Tang and his Canadian companies are already subject to a cease-trade order in Canada where authorities are investigating allegations of fraud.

Tang has largely avoided speaking with the press in recent weeks, but he was reached Mondday evening by The Epoch Times.

“I know about this,” Tang said of the U.S. action against him.” They wanted to sue me, and they did. What can I do?”

Tang said he had retained legal counsel in the U.S. and directed further inquiries to his lawyer.

The Epoch Times was unable to locate Tang’s U.S. lawyer and his Canadian lawyer did not respond by press time.

His Canadian lawyer has said Tang is cooperating with the Ontario Securities Commission in its investigation in Canada.

Last week, The Epoch Times profiled the rise and fall of the flamboyant Mr. Tang, a self-described “Chinese Warren Buffett” who boasted one-percent-per-week returns and was a leading advocate for Beijing’s views in Toronto’s Chinese community.

According to the SEC filing, Tang raised $17.3 million from investors in Texas and California, nearly $9.6 million of which is now unaccounted for.

Tang is alleged to have attracted between $50 million and $75 million from over 200 investors in the U.S., Canada, and Mainland China.

According to the SEC, Tang admitted to using the funds gained from new investors, mainly Chinese-Americans in the southern U.S., to pay old ones in a phone call with investors on March 6. The practice is known as a Ponzi scheme and is illegal.
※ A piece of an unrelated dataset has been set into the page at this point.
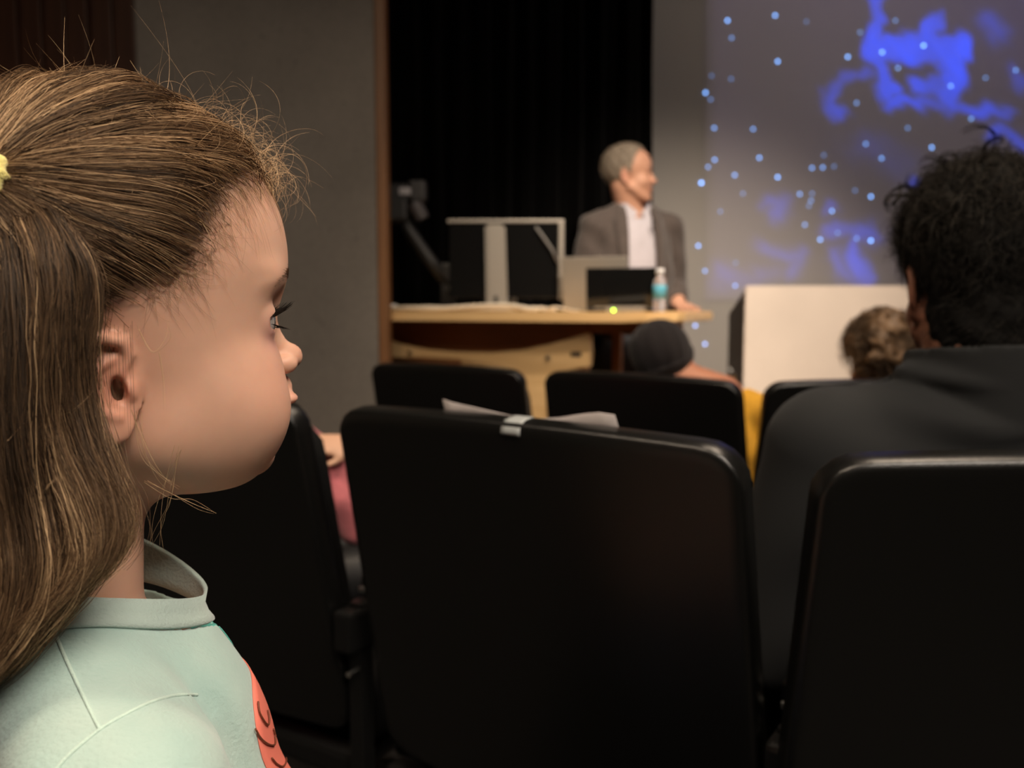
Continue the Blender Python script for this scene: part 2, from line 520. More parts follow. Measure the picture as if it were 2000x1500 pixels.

Tang also admitted hiding losses of $15 million in 2006 and 2007 and faking investors’ profits to encourage more investment, the SEC charges.

The self-described investment “king” has admitted to erring in his work, but denies defrauding investors or profiting personally from any scheme.

“I am not like Ponzi or Madoff, because even my car is a leased one,” he wrote in a letter to investors posted on the Weizhen Tang Corporation website Monday.

But Tang continued to soliciting funds from investors even as the storm of controversy surrounded him in recent weeks, the SEC said, citing email correspondence with investors.

Tang reportedly told investors over the last two weeks that he was seeking to raise $1 million that he would use to “recoup” their losses.

The SEC says Tang was creating additional entities and accounts to “evade government intervention that would prevent his trading activities.” He is alleged to have lost more than $500,000 in trading in U.S. accounts in recent weeks.

In addition to freezing assets controlled by Tang and those of his companies involved in the alleged scheme, the court froze assets of two more entities where Tang is alleged to have diverted investor funds.

Those entities, WinWin Capital Partners LP and Bluejay Investment LLC, control accounts containing more than $750,000 of investor funds, and both were also under Tang’s control, the SEC said.